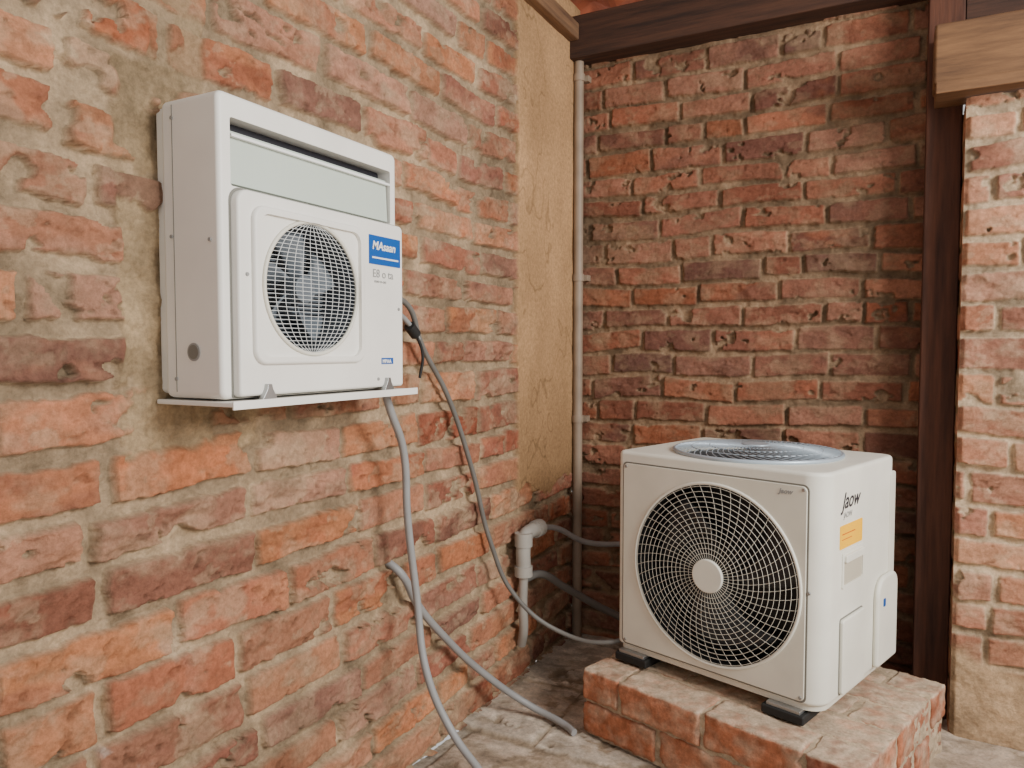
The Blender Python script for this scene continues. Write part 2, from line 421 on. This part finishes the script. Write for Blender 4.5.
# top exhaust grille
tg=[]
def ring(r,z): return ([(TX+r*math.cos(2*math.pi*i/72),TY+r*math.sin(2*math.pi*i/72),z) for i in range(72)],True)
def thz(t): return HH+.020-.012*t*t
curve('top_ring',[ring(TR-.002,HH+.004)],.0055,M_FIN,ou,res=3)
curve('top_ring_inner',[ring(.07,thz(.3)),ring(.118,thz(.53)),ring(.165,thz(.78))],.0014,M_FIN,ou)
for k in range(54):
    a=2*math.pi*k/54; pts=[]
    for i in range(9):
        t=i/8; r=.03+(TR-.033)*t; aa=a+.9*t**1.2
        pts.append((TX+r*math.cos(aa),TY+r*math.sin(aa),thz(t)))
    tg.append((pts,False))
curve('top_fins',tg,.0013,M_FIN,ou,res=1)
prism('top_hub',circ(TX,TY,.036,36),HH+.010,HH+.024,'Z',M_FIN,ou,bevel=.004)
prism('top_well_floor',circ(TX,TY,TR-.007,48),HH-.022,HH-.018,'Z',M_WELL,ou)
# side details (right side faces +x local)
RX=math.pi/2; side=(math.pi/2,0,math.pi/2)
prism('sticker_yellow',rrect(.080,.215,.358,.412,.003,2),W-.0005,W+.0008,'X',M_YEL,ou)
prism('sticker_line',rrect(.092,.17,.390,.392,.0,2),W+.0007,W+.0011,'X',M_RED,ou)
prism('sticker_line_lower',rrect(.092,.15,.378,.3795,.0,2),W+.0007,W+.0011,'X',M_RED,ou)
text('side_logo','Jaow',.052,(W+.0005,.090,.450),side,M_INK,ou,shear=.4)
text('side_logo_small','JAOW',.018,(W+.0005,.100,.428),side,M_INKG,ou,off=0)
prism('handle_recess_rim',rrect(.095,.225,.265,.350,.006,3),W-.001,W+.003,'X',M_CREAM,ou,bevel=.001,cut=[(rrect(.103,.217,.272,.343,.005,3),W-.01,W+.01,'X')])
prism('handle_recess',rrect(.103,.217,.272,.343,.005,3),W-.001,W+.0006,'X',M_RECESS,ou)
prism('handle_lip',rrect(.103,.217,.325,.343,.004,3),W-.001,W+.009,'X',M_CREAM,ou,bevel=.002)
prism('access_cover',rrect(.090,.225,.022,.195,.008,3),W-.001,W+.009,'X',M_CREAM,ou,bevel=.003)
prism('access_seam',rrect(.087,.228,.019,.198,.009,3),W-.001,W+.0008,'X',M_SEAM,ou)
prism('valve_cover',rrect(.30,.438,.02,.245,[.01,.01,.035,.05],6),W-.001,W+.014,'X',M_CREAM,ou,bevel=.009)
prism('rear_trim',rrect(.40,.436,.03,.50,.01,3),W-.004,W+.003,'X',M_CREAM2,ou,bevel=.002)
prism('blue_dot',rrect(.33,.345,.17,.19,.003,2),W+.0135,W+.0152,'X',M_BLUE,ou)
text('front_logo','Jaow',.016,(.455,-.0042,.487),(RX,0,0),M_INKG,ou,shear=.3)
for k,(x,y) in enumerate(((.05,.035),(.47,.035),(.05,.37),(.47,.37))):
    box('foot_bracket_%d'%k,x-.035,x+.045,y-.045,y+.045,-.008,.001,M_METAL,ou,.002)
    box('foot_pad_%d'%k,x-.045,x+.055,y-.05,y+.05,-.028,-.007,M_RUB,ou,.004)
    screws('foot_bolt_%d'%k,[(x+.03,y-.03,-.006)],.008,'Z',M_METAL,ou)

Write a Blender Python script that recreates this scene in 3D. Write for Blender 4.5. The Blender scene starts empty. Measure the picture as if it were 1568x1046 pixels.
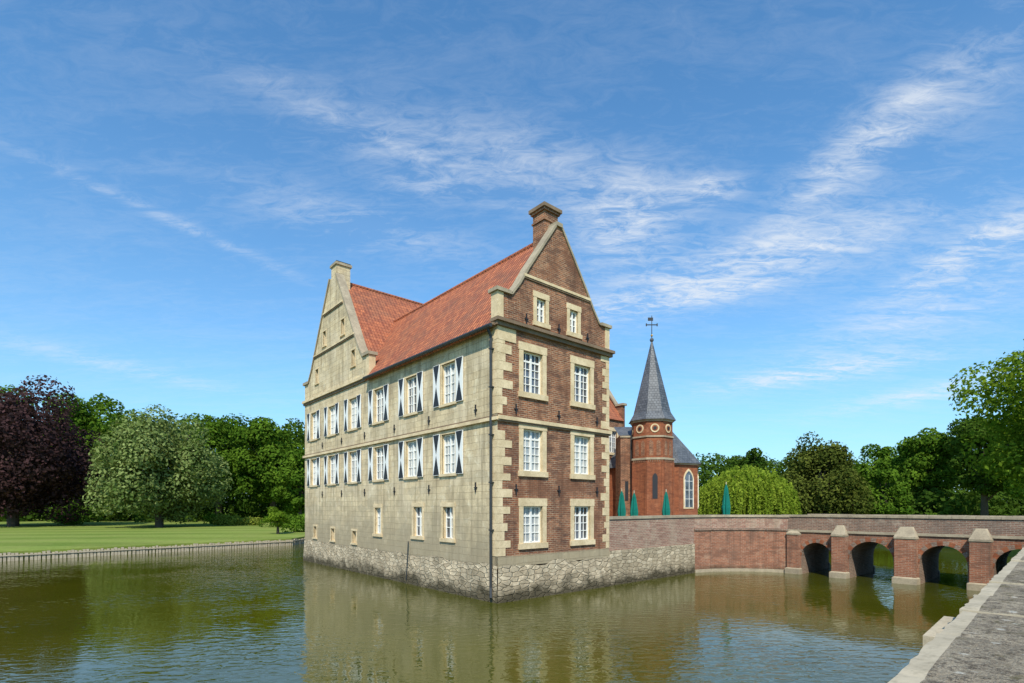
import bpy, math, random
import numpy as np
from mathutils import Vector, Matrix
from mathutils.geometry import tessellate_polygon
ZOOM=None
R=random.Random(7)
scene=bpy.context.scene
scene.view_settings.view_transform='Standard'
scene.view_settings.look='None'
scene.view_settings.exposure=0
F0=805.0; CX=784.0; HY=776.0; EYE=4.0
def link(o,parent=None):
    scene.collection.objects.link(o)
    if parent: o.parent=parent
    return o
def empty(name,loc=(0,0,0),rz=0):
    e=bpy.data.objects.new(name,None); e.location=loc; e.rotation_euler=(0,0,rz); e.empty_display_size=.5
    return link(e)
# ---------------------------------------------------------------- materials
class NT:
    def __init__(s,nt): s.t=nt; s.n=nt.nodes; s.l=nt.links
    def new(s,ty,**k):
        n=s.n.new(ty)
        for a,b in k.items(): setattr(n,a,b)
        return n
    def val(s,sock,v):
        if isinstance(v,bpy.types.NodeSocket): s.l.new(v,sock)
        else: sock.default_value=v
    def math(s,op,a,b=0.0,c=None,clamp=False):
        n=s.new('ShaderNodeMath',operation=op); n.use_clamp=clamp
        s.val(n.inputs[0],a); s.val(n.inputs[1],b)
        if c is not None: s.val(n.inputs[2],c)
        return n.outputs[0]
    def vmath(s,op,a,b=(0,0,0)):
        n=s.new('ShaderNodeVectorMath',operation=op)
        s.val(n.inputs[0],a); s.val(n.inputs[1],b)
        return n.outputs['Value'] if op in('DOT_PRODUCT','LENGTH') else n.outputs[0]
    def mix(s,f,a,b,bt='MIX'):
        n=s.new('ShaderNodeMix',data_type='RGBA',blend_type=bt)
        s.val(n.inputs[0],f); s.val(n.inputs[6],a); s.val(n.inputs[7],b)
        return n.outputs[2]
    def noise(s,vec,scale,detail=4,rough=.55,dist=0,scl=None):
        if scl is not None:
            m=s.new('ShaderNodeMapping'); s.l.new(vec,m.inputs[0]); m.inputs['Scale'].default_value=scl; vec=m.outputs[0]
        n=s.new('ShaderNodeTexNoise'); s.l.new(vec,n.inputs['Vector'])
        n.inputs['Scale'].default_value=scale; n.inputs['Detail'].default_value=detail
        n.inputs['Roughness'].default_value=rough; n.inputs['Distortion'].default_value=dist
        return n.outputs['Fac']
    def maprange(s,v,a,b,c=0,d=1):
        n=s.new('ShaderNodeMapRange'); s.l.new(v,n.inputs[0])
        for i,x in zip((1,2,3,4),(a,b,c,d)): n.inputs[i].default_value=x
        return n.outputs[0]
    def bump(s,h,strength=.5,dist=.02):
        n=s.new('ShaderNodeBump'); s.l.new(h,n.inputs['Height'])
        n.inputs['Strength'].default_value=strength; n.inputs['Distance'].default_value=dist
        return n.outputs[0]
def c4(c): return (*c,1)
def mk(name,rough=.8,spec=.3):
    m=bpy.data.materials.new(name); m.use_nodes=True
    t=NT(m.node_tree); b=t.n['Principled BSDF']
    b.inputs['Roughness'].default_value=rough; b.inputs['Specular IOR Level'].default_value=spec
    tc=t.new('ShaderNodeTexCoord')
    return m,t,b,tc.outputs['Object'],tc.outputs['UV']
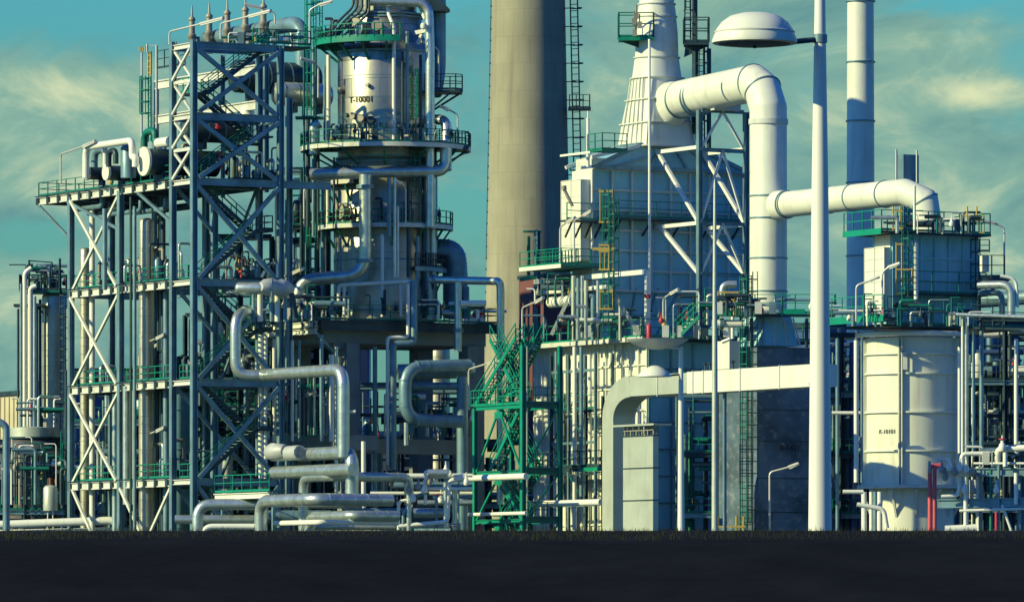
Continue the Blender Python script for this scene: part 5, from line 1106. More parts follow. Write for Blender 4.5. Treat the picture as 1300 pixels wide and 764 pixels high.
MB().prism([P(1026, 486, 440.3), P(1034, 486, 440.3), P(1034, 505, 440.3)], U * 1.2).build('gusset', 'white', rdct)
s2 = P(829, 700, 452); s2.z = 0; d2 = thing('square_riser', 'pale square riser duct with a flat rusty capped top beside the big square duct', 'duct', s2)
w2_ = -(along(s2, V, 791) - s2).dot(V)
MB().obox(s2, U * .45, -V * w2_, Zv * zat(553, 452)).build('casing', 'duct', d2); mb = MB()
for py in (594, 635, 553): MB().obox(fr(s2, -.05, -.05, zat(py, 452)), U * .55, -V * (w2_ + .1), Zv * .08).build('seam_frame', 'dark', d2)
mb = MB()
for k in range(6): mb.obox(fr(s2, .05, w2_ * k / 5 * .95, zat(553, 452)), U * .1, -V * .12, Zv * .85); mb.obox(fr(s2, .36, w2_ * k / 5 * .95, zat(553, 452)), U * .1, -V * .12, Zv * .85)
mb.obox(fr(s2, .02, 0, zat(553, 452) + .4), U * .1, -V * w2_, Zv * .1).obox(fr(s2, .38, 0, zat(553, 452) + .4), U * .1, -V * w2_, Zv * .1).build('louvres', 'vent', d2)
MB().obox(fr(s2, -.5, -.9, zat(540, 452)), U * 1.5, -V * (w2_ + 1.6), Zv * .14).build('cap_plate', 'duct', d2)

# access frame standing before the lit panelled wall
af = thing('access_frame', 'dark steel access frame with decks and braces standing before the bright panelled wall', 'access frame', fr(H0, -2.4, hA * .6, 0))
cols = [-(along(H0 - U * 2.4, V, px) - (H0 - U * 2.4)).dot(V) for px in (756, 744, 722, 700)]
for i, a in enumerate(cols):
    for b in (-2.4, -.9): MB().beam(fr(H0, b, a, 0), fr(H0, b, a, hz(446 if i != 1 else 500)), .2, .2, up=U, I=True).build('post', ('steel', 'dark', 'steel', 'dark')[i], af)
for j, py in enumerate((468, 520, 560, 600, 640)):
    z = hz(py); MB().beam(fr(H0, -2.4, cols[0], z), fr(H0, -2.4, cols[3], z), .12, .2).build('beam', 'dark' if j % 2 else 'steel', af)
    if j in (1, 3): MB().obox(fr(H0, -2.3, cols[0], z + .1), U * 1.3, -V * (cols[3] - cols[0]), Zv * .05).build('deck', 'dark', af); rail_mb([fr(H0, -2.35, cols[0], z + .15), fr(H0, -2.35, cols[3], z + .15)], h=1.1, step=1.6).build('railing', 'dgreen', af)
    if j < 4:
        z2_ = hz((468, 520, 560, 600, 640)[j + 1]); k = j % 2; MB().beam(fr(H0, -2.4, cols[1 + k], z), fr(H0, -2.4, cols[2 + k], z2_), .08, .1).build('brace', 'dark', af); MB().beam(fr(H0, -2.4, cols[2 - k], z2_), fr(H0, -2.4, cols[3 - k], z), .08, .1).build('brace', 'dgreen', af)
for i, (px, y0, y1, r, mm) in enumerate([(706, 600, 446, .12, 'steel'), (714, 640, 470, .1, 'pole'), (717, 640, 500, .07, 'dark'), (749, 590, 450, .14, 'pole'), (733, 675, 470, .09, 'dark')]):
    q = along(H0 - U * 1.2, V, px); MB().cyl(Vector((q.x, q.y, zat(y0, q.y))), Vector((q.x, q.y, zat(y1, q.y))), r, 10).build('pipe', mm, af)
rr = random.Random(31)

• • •

WHAT YOU WILL DO:
Reproduce exactly the lines from the line with "Continue the Blender" to the line with "MB().obox(fr(s2, -.5, -.9, zat(540, 452)), U", both end lines included.

RESULT:
Continue the Blender Python script for this scene: part 5, from line 1106. More parts follow. Write for Blender 4.5. Treat the picture as 1300 pixels wide and 764 pixels high.
MB().prism([P(1026, 486, 440.3), P(1034, 486, 440.3), P(1034, 505, 440.3)], U * 1.2).build('gusset', 'white', rdct)
s2 = P(829, 700, 452); s2.z = 0; d2 = thing('square_riser', 'pale square riser duct with a flat rusty capped top beside the big square duct', 'duct', s2)
w2_ = -(along(s2, V, 791) - s2).dot(V)
MB().obox(s2, U * .45, -V * w2_, Zv * zat(553, 452)).build('casing', 'duct', d2); mb = MB()
for py in (594, 635, 553): MB().obox(fr(s2, -.05, -.05, zat(py, 452)), U * .55, -V * (w2_ + .1), Zv * .08).build('seam_frame', 'dark', d2)
mb = MB()
for k in range(6): mb.obox(fr(s2, .05, w2_ * k / 5 * .95, zat(553, 452)), U * .1, -V * .12, Zv * .85); mb.obox(fr(s2, .36, w2_ * k / 5 * .95, zat(553, 452)), U * .1, -V * .12, Zv * .85)
mb.obox(fr(s2, .02, 0, zat(553, 452) + .4), U * .1, -V * w2_, Zv * .1).obox(fr(s2, .38, 0, zat(553, 452) + .4), U * .1, -V * w2_, Zv * .1).build('louvres', 'vent', d2)
MB().obox(fr(s2, -.5, -.9, zat(540, 452)), U * 1.5, -V * (w2_ + 1.6), Zv * .14).build('cap_plate', 'duct', d2)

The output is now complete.